Jon Bentman (Honda CRF250L) and TRF man John Vannuffel (KTM 690R) rode from South Coast of England to the Welsh Coast on the Irish Sea using as many green lanes as they could.
When and how long?
They did it the first week in June, 2014. It took them four days. To travel an equivalent direct (motorway) route of 280 miles they rode a total distance of 625 miles using byways and small country lanes.
What did it cost?
JB’s Honda CRF250L sipped gas at a rate of 85mpg, so the whole journey needed just 7.35 gallons (about 35 litres) which at UK prices cost £42.50 (about $90)! He camped each night for a further cost of £40/$80 (wild camping is illegal in the UK).
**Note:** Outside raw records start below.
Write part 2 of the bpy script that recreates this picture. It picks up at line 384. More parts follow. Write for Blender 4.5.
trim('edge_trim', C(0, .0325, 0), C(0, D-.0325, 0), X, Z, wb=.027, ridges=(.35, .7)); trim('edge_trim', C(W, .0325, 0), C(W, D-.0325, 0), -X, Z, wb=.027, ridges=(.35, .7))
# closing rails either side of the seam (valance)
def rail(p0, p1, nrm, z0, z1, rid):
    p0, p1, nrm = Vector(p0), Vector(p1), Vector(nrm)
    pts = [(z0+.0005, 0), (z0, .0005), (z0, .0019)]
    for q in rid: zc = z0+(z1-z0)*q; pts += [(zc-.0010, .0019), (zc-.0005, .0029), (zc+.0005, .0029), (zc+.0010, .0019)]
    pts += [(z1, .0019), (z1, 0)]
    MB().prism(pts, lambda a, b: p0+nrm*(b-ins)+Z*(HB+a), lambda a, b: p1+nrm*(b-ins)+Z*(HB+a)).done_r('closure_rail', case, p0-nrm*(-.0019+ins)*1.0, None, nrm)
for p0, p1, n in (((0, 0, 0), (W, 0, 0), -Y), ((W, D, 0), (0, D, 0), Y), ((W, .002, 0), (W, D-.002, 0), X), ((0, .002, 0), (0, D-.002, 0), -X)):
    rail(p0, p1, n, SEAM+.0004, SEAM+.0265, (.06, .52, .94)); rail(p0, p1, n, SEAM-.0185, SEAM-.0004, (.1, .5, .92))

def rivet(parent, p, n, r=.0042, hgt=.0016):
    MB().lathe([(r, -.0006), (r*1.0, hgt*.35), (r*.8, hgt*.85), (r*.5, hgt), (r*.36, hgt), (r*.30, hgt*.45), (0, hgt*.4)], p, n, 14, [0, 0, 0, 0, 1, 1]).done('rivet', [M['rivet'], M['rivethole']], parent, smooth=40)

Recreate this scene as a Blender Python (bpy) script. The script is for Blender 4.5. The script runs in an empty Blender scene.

The return ride cost a further £20, leaving a handsome £50 from his £150 budget for food!
Why?
To prove that even in an over-populated and heavily urbanised country as the UK there’s still plenty of scope for proper adventure riding. And secondly, to show that a real off-road adventure can happen wherever you want to make it.
One Response
Great write up of a great little adventure. I had something similar in mind for this August heading to the same destination but starting from the ferry terminal at Poole and going via the Adventure Travel Film Festival. Hoping everything improves for all and it is still possible.